(Scene modeling code data)
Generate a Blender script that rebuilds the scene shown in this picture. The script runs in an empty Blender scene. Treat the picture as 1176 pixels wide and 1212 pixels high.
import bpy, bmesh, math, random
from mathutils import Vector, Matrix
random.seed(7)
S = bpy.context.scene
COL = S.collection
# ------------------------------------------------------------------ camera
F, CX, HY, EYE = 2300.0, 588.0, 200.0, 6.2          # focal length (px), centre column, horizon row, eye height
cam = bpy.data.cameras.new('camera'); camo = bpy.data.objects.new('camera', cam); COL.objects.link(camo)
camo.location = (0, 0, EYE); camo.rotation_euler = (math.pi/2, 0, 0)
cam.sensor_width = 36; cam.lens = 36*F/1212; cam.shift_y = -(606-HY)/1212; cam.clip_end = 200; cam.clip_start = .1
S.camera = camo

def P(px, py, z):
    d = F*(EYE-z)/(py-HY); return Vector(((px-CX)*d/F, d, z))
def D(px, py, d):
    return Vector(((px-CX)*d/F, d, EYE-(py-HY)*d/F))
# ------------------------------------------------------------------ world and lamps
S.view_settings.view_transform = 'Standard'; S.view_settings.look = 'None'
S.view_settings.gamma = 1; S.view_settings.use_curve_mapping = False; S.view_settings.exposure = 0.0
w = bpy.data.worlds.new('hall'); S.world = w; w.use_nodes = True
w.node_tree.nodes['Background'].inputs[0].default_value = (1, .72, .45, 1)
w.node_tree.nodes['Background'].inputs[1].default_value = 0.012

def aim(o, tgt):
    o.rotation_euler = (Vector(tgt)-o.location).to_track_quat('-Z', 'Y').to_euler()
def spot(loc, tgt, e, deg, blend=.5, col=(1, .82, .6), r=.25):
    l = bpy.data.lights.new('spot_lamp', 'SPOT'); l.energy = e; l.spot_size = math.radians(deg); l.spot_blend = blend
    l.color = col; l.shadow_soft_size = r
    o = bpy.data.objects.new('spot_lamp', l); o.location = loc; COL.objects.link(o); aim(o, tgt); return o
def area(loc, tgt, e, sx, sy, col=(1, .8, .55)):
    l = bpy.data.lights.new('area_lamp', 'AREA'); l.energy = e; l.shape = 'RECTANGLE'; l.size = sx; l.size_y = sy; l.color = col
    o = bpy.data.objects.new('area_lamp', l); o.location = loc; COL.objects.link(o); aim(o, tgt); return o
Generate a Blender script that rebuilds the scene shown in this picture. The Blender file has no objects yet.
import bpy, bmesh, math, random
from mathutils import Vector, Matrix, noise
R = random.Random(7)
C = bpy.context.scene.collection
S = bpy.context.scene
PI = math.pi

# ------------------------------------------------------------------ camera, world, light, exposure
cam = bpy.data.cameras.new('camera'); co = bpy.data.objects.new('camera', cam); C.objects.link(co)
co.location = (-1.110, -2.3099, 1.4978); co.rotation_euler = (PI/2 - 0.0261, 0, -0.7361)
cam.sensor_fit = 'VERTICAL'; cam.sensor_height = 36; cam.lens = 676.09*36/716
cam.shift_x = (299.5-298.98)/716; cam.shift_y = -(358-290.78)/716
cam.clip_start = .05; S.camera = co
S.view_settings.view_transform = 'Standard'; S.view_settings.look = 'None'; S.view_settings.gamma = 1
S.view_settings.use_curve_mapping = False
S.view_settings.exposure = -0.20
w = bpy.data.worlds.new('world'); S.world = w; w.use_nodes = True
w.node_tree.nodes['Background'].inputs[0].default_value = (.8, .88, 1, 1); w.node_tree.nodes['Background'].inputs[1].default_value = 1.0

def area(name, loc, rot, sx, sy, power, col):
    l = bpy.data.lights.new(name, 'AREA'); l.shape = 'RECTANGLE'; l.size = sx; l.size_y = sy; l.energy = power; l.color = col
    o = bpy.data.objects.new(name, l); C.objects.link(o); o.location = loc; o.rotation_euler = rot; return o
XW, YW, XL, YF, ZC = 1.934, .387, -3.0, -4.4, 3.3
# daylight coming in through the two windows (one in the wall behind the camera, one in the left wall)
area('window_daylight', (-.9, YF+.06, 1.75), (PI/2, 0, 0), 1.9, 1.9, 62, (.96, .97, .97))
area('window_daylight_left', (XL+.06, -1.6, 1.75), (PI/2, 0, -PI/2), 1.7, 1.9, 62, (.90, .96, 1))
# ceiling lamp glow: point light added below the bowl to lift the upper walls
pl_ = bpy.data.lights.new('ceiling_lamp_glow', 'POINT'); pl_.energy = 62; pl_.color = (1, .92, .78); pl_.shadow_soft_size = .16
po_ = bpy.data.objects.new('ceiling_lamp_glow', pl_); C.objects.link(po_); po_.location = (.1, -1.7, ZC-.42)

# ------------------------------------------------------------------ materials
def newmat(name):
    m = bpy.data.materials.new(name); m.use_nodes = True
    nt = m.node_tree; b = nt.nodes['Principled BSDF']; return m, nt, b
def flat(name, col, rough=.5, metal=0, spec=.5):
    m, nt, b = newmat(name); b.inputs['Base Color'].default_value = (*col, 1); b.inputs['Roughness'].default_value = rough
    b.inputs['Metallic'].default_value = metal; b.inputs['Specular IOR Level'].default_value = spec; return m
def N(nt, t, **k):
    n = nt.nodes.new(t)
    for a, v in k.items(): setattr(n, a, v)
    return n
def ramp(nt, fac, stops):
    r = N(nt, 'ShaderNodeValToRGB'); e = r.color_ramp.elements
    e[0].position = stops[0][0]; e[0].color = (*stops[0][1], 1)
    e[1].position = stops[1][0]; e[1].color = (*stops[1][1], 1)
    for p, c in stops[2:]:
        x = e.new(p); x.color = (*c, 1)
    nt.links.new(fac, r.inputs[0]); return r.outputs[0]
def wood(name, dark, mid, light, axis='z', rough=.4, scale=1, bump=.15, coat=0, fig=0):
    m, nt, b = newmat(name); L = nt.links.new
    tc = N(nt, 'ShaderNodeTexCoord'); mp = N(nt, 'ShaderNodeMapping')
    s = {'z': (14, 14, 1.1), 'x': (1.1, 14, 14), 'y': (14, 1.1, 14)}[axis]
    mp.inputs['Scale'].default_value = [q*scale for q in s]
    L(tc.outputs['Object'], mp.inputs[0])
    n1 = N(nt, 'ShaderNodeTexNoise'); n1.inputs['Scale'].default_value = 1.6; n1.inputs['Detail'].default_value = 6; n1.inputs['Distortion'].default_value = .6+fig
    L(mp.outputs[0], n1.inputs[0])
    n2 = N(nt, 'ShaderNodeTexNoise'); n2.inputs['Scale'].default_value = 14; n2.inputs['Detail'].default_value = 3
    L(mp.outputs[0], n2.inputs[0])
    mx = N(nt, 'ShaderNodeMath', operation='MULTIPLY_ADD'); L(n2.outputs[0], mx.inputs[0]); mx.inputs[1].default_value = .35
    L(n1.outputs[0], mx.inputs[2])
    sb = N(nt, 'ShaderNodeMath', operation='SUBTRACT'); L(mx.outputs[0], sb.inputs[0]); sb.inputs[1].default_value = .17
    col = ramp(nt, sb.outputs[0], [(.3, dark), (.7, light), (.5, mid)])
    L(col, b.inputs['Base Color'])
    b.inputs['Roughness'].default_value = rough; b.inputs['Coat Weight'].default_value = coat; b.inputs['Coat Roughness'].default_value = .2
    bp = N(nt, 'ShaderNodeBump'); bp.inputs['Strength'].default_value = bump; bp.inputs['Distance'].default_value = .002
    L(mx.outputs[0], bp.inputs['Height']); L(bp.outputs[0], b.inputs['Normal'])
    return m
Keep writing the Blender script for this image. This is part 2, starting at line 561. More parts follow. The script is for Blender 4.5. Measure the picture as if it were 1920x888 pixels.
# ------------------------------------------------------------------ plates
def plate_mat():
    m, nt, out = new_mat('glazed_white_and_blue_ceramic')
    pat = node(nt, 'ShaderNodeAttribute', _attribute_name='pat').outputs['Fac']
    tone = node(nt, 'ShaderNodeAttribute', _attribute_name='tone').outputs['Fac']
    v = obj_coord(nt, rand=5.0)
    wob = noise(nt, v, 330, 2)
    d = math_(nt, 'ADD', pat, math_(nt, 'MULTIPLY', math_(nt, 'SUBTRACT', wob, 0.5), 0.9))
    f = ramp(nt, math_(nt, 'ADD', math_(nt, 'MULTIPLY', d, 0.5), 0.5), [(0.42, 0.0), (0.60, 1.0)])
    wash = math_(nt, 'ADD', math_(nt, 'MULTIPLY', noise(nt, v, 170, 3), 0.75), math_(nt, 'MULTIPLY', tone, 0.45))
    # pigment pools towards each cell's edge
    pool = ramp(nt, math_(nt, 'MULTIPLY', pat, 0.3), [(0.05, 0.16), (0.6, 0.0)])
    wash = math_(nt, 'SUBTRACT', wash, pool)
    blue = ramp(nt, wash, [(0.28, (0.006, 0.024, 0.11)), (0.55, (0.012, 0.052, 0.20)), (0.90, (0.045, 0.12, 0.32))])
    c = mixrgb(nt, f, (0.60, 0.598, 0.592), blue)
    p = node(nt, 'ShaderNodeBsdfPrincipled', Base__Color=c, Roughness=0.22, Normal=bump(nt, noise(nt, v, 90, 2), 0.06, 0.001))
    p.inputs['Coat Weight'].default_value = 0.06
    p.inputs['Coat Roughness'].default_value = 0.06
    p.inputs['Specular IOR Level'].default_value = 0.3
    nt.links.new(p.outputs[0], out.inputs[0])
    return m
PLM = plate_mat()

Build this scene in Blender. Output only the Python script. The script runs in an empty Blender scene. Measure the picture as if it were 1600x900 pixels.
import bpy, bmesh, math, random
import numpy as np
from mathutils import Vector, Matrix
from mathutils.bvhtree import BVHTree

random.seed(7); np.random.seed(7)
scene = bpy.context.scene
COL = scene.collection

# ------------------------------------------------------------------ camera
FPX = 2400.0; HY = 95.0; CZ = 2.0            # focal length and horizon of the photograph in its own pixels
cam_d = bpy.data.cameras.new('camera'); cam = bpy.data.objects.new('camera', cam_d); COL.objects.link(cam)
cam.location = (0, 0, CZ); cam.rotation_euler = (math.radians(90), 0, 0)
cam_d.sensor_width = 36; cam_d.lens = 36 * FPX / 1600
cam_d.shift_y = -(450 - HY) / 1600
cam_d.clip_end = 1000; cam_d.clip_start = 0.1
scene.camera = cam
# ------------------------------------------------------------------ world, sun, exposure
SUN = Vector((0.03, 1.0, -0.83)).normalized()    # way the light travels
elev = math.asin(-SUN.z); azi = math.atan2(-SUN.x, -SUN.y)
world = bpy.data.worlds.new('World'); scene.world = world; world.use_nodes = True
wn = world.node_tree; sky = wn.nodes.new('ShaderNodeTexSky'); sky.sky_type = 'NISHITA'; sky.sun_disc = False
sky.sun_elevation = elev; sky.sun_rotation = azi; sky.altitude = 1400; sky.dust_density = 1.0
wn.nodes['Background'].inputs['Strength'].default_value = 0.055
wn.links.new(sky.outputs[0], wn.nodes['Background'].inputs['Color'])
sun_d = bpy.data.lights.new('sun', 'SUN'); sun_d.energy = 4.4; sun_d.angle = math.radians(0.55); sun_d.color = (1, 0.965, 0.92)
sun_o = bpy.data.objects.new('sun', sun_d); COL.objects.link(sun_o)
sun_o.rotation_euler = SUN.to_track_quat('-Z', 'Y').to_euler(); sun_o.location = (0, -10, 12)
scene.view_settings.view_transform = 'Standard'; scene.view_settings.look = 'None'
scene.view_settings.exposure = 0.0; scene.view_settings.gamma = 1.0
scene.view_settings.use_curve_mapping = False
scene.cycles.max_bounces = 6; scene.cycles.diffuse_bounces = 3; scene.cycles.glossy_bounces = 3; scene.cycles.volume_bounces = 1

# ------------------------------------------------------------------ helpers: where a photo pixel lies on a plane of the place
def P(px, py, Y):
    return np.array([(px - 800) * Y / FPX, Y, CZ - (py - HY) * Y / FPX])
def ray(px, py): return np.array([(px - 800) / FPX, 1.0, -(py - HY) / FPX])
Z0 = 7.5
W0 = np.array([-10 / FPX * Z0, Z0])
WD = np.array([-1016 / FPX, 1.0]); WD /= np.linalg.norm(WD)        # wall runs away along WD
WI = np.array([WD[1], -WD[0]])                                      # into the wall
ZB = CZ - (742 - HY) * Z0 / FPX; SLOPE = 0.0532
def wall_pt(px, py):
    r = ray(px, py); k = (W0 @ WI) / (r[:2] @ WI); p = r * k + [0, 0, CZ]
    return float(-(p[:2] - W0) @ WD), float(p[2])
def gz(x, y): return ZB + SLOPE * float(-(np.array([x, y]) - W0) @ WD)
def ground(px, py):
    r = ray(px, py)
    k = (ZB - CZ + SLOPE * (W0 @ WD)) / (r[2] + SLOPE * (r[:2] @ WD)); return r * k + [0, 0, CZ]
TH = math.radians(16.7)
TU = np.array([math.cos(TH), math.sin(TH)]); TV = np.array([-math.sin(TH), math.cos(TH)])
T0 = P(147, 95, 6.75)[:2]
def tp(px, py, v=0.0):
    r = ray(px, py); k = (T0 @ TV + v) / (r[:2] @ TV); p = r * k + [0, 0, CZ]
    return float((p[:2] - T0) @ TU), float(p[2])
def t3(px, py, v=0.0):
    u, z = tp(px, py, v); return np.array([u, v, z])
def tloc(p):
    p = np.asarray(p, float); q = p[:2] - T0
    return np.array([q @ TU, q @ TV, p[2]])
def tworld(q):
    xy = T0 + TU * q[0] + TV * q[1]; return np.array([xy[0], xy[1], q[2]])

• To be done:
Everything from the line that contains "Build this scene" through the line that contains "COL = scene.collection" is to be transcribed exactly, and nothing outside that range.

• Result:
Build this scene in Blender. Output only the Python script. The script runs in an empty Blender scene. Measure the picture as if it were 1600x900 pixels.
import bpy, bmesh, math, random
import numpy as np
from mathutils import Vector, Matrix
from mathutils.bvhtree import BVHTree

random.seed(7); np.random.seed(7)
scene = bpy.context.scene
COL = scene.collection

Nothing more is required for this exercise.